Macro Minute: Week of March 17, 2025
There is one graphic that keeps sticking with me. This version is from Ritholtz Wealth Management.

This Macro Minute is a longer framework piece to describe how we got to where we are in capital markets and where I think we are going.
To begin with, I want to bring up the term fungibility. In open free markets, capitol will go where it is treated best. The term fungibility means that capitol can be freely exchanged for capitol of like kind. Since 2009, after the great financial crisis, this has meant that capital has flowed into the United States capital markets from abroad. This influx has been in both the stock and bond market. U.S. deficits and looser policy has benefited U.S. markets as clearly seen in the chart. The rest of the world has been much more fiscally responsible (less debt) and has had smaller stock market gains, but much of the rest of the worlds savings has made its way to U.S. capital markets.
The reason this has been possible is because the U.S. dollar is the reserve currency of the world. Mechanically, the world has been paid in their home currency and have bought U.S. assets, making these investors long both U.S. stocks and U.S. dollars (meaning that investors expect the value of US stocks and the dollar to increase). This has been a steady flow for a decade and is part of the reason for the chart above and why the U.S. dollar has been strong against other currencies. Yes, the U.S. has had better business policies and is more entrepreneurial than some parts of the world, but that does not explain the above chart. Markets are momentum chasing by nature. As parts of the U.S. market have done well, it promotes the U.S. market continuing to do well because capital flows to where it is treated best. Best in this regard means highest returning.
If, and I want to emphasize it is still an if at this point, capital is now exiting the U.S. in search of returns abroad, everything is going to get flipped on its head. I dearly hope that this stays an orderly transition. I don’t want to see a limit down futures market, a dollar that is falling straight down versus other currencies, or all markets falling together. What we have seen over the past decade is foreign buyers of U.S. assets causing futures to be green at the U.S. open. What we are seeing now, and possibly will continue to see, is futures red at the U.S. open from overnight selling.
I want to bring back something I said to clients at the end of the year, to quote The Wise Man’s Fear by Patrick Rothfuss, “There are three things all wise men fear: the sea in storm, a night with no moon, and the anger of a gentle man.” If I were to add a fourth fear it would be “crowded trades”, and it does not get much more crowded than the Mag7 these days. When I said this, I was noting how everyone, both U.S. and internationally, are holders of these seven companies. It did not matter if you are an active manager or passively buying the index, everyone owned a large slug of these companies. I am not saying anything about the quality of these businesses, only noting how heavily owned that they are. This is probably easiest to observe in what I wrote on January 27th about how much they represent in the indexes. https://longviewfa.com/macrominute_01-27-2025/.

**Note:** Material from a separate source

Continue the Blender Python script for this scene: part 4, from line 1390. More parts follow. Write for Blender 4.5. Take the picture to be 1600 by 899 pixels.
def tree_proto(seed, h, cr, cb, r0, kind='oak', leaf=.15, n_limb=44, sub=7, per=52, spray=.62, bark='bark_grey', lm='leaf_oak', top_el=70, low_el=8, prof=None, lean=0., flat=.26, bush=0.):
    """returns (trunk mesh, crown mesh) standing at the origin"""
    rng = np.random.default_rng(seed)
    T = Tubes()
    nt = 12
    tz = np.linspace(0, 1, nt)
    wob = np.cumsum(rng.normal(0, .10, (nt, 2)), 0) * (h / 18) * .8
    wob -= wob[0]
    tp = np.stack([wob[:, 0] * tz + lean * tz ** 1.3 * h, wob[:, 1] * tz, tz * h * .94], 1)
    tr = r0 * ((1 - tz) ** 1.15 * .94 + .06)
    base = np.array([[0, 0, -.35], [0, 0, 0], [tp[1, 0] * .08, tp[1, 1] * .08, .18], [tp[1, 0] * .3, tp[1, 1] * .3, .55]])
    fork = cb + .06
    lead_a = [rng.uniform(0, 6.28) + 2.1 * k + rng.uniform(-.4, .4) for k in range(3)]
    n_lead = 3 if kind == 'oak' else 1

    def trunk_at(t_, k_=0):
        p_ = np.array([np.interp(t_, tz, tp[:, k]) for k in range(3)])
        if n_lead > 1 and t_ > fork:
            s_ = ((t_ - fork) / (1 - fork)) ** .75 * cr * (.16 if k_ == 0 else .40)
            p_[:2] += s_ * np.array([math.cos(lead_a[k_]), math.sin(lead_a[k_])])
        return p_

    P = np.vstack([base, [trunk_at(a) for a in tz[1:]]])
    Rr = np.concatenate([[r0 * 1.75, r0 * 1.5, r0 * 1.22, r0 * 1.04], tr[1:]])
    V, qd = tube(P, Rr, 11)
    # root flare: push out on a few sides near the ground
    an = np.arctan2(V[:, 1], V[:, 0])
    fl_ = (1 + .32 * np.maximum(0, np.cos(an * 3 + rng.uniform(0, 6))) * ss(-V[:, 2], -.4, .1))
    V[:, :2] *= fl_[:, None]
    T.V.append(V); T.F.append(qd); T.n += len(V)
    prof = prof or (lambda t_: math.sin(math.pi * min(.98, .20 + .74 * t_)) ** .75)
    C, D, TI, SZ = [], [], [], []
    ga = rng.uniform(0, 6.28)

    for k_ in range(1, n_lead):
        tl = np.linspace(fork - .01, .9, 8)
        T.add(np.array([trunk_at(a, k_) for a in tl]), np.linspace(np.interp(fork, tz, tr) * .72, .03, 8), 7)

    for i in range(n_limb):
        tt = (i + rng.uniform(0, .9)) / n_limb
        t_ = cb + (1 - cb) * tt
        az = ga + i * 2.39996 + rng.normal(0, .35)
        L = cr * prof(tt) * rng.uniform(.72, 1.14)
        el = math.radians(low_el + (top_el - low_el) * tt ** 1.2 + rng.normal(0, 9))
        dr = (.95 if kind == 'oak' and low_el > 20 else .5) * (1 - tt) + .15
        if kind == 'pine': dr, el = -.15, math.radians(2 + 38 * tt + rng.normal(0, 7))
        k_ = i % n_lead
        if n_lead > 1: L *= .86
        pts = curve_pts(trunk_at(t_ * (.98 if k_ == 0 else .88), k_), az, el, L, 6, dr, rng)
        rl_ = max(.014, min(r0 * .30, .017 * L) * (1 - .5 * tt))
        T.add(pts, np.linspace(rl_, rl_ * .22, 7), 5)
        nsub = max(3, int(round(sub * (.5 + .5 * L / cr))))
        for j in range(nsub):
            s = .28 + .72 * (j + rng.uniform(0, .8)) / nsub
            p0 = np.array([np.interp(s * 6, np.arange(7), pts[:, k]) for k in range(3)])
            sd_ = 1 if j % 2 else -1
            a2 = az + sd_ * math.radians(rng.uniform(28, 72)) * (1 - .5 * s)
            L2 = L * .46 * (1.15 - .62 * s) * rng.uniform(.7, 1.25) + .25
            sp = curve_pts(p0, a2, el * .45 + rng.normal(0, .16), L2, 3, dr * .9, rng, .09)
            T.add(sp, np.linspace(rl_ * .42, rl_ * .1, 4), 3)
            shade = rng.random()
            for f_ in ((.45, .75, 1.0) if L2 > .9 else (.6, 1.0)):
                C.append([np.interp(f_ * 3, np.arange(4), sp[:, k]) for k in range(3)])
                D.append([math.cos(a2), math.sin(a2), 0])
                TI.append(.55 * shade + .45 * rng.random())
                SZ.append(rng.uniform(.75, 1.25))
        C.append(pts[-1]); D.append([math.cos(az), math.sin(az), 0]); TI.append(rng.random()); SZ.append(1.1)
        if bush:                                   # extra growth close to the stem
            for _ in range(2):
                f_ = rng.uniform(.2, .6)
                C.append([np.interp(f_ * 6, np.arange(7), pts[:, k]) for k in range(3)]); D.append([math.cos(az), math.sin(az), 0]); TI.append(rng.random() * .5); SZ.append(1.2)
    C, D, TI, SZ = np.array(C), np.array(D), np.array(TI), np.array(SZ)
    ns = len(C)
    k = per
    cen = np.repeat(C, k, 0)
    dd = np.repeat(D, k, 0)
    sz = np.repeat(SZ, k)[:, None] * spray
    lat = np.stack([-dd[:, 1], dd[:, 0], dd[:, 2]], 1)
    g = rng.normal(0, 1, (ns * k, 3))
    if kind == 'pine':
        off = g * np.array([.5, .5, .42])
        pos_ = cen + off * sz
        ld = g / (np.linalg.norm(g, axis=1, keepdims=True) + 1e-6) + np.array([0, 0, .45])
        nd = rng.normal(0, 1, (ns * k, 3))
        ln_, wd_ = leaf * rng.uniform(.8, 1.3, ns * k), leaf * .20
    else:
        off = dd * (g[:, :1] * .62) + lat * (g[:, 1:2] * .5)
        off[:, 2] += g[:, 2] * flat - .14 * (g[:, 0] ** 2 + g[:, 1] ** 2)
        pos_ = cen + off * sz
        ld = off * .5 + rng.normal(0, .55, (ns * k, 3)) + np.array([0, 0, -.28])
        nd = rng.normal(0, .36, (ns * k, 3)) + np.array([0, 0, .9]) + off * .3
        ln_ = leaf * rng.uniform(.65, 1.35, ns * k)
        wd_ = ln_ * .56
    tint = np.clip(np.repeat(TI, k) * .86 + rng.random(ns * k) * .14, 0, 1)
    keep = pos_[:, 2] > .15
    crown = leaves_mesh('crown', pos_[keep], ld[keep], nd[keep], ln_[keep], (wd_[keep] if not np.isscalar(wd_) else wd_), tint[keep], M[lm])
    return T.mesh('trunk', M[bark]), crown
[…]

So, what are some likely trends to see going forward? I think that we could have trends that take years to play out. This could look like the dollar being weaker than other currencies for a long while. This will make U.S. exports more attractive and potentially help the trade imbalance. If we see continued support of international markets by their governments like we have been seeing, capital will continue to flow back to those international markets from the U.S. like has been happening so far this year. There could be a very sizable appreciation of international stocks given the disparity of size relative to U.S. stocks. This does not have to be a recession in the U.S., but it could if investment and spending stall out. As an investor, remaining diversified and having meaningful allocations abroad should help preserve your portfolio. Asset managers that have overweighted U.S. growth stocks will likely scramble to get to a more balanced portfolio. If liquidity gets scarce, expect the Federal Reserve to begin providing assistance.
This is an attempt to help you understand why we are seeing the drawdown in U.S. growth stocks. This is different than 2022, when they fell primarily because of inflation and interest rate hikes. If this is a true rotation out of U.S. to the rest of the world, it will take time to unfold and presents as much opportunity as discomfort to a diversified investor.